Countries struggle to manage Venezuelan migration

BRASÍLIA – In response to massive immigration Brazil’s president Michel Temer sent troops to the border with Venezuela, as near the city of Paracaima Brazilians burnt Venezuelan makeshift camps last Friday. The immigration crisis is also heating up in Ecuador and other Latin American countries.

Over the weekend, the situation near the city of Paracaima escalated after an alleged assault by Venezuelan thieves that presumably injured one Brazilian merchant. Locals then pushed out Venezuelan immigrants and burnt their makeshift camps while yelling at them and forcing around 1,200 back into their country.

“It was terrible, they burnt the tents and everything inside them. There were gunshots and tires burning,” said Carol Marcano, a Venezuelan woman interviewed by AFP.

President Michel Temer called a meeting with six of his ministers in the presidential residence. The public security ministry said that 60 troops had been dispatched to Paracaima to reestablish and maintain order.

“The city of Paracaima, which shares borders with Venezuela’s Santa Elena de Uairén, remained quiet on Sunday morning after the aggressive expulsion of Venezuelans living in makeshift camps,” reported AFP.

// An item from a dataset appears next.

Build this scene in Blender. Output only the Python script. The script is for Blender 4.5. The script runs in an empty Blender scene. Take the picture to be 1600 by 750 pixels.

Roraima state governor Suely Campos highlighted that the border with Venezuela must remain temporarily closed, as the authorities have taken control of the streets, especially in the capital Boa Vista. In addition, Campos asked Brasília for backup to face any crime linked to immigration.

Tension in Ecuador and other countries

Tensions are also rising in other Latin American countries that have been affected by massive inflow of Venezuelan immigrants. On Saturday, Ecuador made it more difficult for Venezuelans to cross the border, asking them to provide passports before entering the country. According to the BBC, Ecuador’s foreign ministry explained that the measure is aimed at combating human trafficking and to implement better border control.

Earlier this month, Ecuador implemented measures to provide health care and food programs for Venezuelan immigrants. Official statistics revealed that around 4,200 Venezuelans enter Ecuador every day, most in the hope of staying in the country, but others continue their journey to Peru, Chile, or Argentina for example.

In Peru, similar measures are expected to kick in from August 25, as in some weeks around 20,000 Venezuelans cross the border.

Colombia fears that thousands of Venezuelans get stuck there on their journey. It is estimated that around 3,000 Venezuelans enter Colombia everyday, headed to Ecuador.